Ryman Model T a mainstay of Buchanan parade
Published 7:59 am Tuesday, May 29, 2007
By By KATHIE HEMPEL / Niles Daily Star
BUCHANAN – The two young brothers spent hours identifying cars by year, make and model.
It was the early 1930s. You could do that then.
In the 1920s, their Dad had watched the cars passing his Minerva, Ohio, home, traveling between Canton and Pittsburgh, in much the same way. He told the boys he had determined 55 percent of the cars on the road were Henry Ford's Model T's.
"Now they don't change that much. Today, I was behind a 1960 Ford. It was different from the 1959 and from the 1961 models. I have a 2005 Buick LeSabre and it isn't really any different than the 2000, I traded in. They don't do the yearly facelifts anymore," Don Ryman, car enthusiast and County Commissioner, said.
Earlier in the day, Ryman drove his 1927 Ford Model T Coupe in the Buchanan Memorial Day Parade. He has been in all but two or three of the annual parades since 1967.
"This is my second Model T. My first was a Model T two door sedan: spelled T-u-d-o-r, as opposed to his 'Fordor'. That's the kind of thing Henry would do. I bought my first one in 1965," Ryman said.
The commissioner recalls always being somewhat fascinated with cars, ever since the days watching them go by his Fairhope, Ohio, home. He bought the coupe he drove in Monday's parade from a former Buchanan city manager, Daryl Tammen, in 1969.
"I've had one car or another in the parade for the past 40 years. A year or two we got rained out. One year a head gasket broke and I got water in the piston and I think I drove my little MG that year. I've also driven a 1947 Studebaker in the parade," he said.
However, for the past several years, Ryman has entertained crowds by donning his long, decades' old, tan coat and cap, cranked up the old Model T and hit the road to the delight of the crowds. Several times throughout the route, the car will 'stall' and he will exit the auto, give it a couple more turns of the crank and reliable as the day it rolled off the assembly line, off they go.

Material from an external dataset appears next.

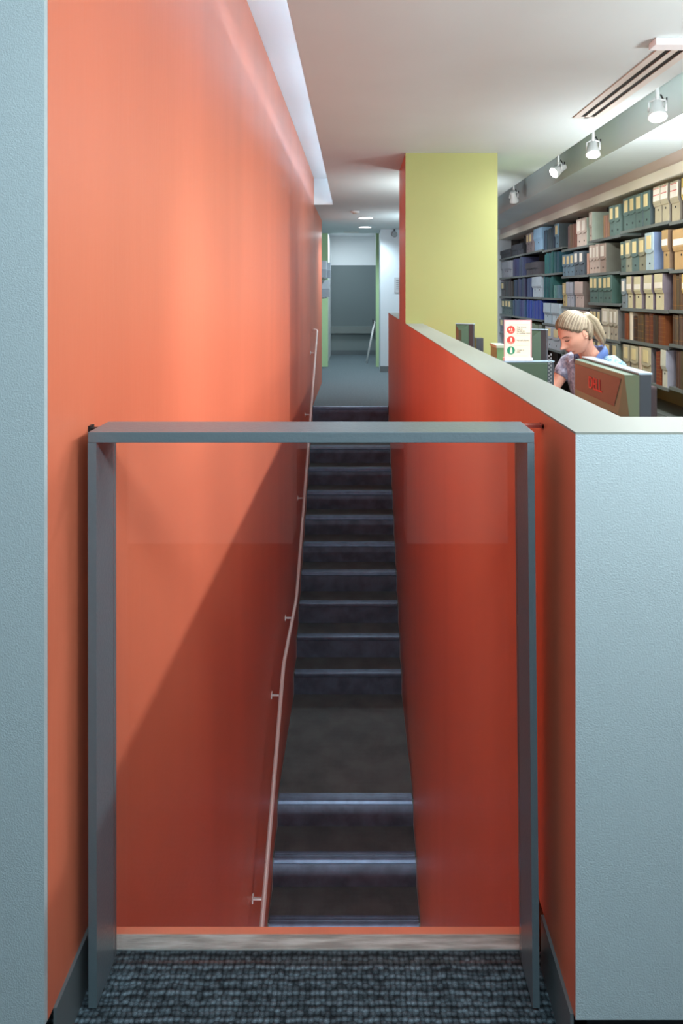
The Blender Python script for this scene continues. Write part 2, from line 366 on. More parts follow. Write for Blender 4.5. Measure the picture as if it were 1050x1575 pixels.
bm = NB(); prism(bm, [(xl1+.001, gz-.021), (xr0-.001, gz-.021), (xr0+lean-.001, .012), (xl1+.002, .012)], 'y', 1.372, 1.378)
fin('glass_pane', bm, M_glass, g, og)
bm = NB(); box(bm, XL+.004, xl0+.0, 1.352, 1.368, gz-.011, gz-.006); box(bm, XL, XL+.005, 1.35, 1.37, gz-.016, gz-.001)
fin('hinge', bm, M_black, g, og)
bm = NB(); box(bm, XL+.004, xl0, 1.345, 1.375, .05, .06); box(bm, XL, XL+.005, 1.335, 1.385, .03, .08)
fin('hinge', bm, M_black, g, og)
bm = NB(); box(bm, xr1, XR, 1.375, 1.395, gz-.010, gz-.004); box(bm, XR-.004, XR, 1.375, 1.395, gz-.012, gz-.002); fin('latch', bm, mat('red_steel', (130, 50, 40), .4), g, og)
for fx in (xl0+.008, xr1+.005):
    bm = NB(); disc(bm, (fx, 1.33, 0), .007, .007, 12, .013); fin('foot', bm, M_black, g, og)

# ================================================================== CEILING FIXTURES
# slot diffuser
v = empty('air_diffuser', (1.41, 3.62, CE)); og = (1.41, 3.62, CE)
tag(v, 'long white ceiling air diffuser with two black slots', 'air vent')
y0, y1 = 3.02, 4.2
bm = NB()
for a, b_ in ((1.335, 1.372), (1.400, 1.430), (1.458, 1.50)): box(bm, a, b_, y0-.03, y1+.03, CE-.006, CE-.0005)
box(bm, 1.372, 1.458, y1, y1+.03, CE-.006, CE-.0005); box(bm, 1.372, 1.458, y0-.03, y0, CE-.006, CE-.0005)
fin('frame', bm, mat('vent_white', (205, 200, 192), .5), v, og)
for a, b_ in ((1.372, 1.400), (1.430, 1.458)):
    bm = NB(); box(bm, a, b_, y0, y1, CE-.003, CE-.001); fin('slot', bm, M_black, v, og)
# white bar and round detector at the near end
s = empty('ceiling_bracket', (1.46, 2.95, CE)); og = (1.46, 2.95, CE)
tag(s, 'white ceiling bracket bar at the near end of the air diffuser', 'bracket')
bm = NB(); box(bm, 1.27, 1.8 if False else 1.58, 2.9, 2.975, CE-.03, CE-.001, 0, .003); fin('bar', bm, mat('gloss_white', (236, 238, 240), .35), s, og)
s = empty('smoke_detector', (1.43, 2.72, CE)); og = (1.43, 2.72, CE)
tag(s, 'round white detector on the ceiling at the right edge of view', 'smoke detector')
bm = NB(); disc(bm, (1.43, 2.72, CE-.001), .09, .085, 36, -.018); fin('base', bm, mat('detector_cream', (200, 190, 175), .5), s, og)
bm = NB(); disc(bm, (1.43, 2.72, CE-.019), .062, .04, 36, -.02); fin('sensor_head', bm, MATS['gloss_white'], s, og)
s = empty('smoke_detector', (XP(546, 9.1), 9.1, CE)); og = (XP(546, 9.1), 9.1, CE)
tag(s, 'small round smoke detector on the corridor ceiling before the downlights', 'smoke detector')
bm = NB(); disc(bm, (og[0], 9.1, CE-.001), .062, .056, 32, -.02); fin('base', bm, MATS['gloss_white'], s, og)
bm = NB(); disc(bm, (og[0], 9.1, CE-.021), .04, .03, 32, -.014); fin('sensor_head', bm, MATS['detector_cream'], s, og)
ML = mat('lamp_glow', (255, 255, 255), .5, emit=9)
for i, (dy, dx) in enumerate(((9.9, .123), (11.3, .13))):
    s = empty('downlight', (dx, dy, CE)); og = (dx, dy, CE)
    tag(s, ['round lit downlight in the corridor ceiling, the nearer of two', 'round lit downlight in the corridor ceiling, the farther of two'][i], 'ceiling light', 'corridor downlights')
    bm = NB(); tube(bm, [(dx+.105*math.cos(a), dy+.105*math.sin(a), CE-.003) for a in [2*math.pi*k/32 for k in range(33)]], .006, 6, cap=False); fin('trim_ring', bm, MATS['gloss_white'], s, og)
    bm = NB(); disc(bm, (dx, dy, CE-.001), .1, .1, 32, -.004); fin('diffuser', bm, ML, s, og)
B = B1('ceiling_vent', MATS['vent_white'], -.24, .02, 12.2, 12.33, CE-.008, CE-.0005)
tag(B, 'small flat vent on the corridor ceiling above the alcove opening', 'air vent')
s = empty('emergency_lamp', (.62, 11.6, CE-.05)); og = (.62, 11.6, CE-.05)
tag(s, 'small grey wall lamp high on the corridor wall by the column', 'lamp')
bm = NB(); disc(bm, (XP(607, 11.6), 11.69, CE-.09), .05, .045, 20, -.09, 'y'); fin('lamp_head', bm, M_steel, s, og)
bm = NB(); tube(bm, [(XP(607, 11.6), 11.65, CE-.09), (XP(607, 11.6), 11.65, CE-.001)], .012, 8); fin('bracket', bm, M_steel, s, og)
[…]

"I hope it doesn't irritate anyone. I like to entertain them. They always laugh and clap as it starts," Ryman said.
As much a history buff as he is a car enthusiast, Ryman tells of how this Model T is one of the last 200,000 built. The cars were introduced Sept. 31, 1908, and 15 million were produced over a 17-year period. "That record stood until it was finally broken by Volkswagen and it took them much longer. Henry made a few little changes each year. Getting a new car would become a bit of one-up-manship, and the neighbors would work to keep up with the Jones' I guess," Ryman said.
For Ryman it is just his way of sharing his love of the vintage cars he used to love to work on-especially the Model T. He remembers sitting on his mother's lap while riding in the family's Model T, peering over the dash to see its four-pointed radiator cap.
"I was born in 1928 and remember my Dad owning three different Model T's. Today, I told my 13-year-old grandson, Eddie, that when he is old enough to drive in a couple of years, I will teach him to drive the Model T. It's quite different," he said.
He emphasized the sturdiness of the old car by relating a story about a cousin's daughter.
"She has a scar on her face received when a motorcycle came up across the hood of their Model T and smashed the windshield. Her father just took off the dented hood, put it into the trunk and drove the car home," Ryman said. Ryman came to Buchanan in 1957 to work for Clark's Equipment, where he was senior legal council and assistant secretary. He was elected to take office with the Berrien County Commission in 1995. Ryman and wife Martha moved to different homes in Buchanan, every couple of years for a while, finally settling into their West Front street home the same year he began participating in the Memorial Day parade.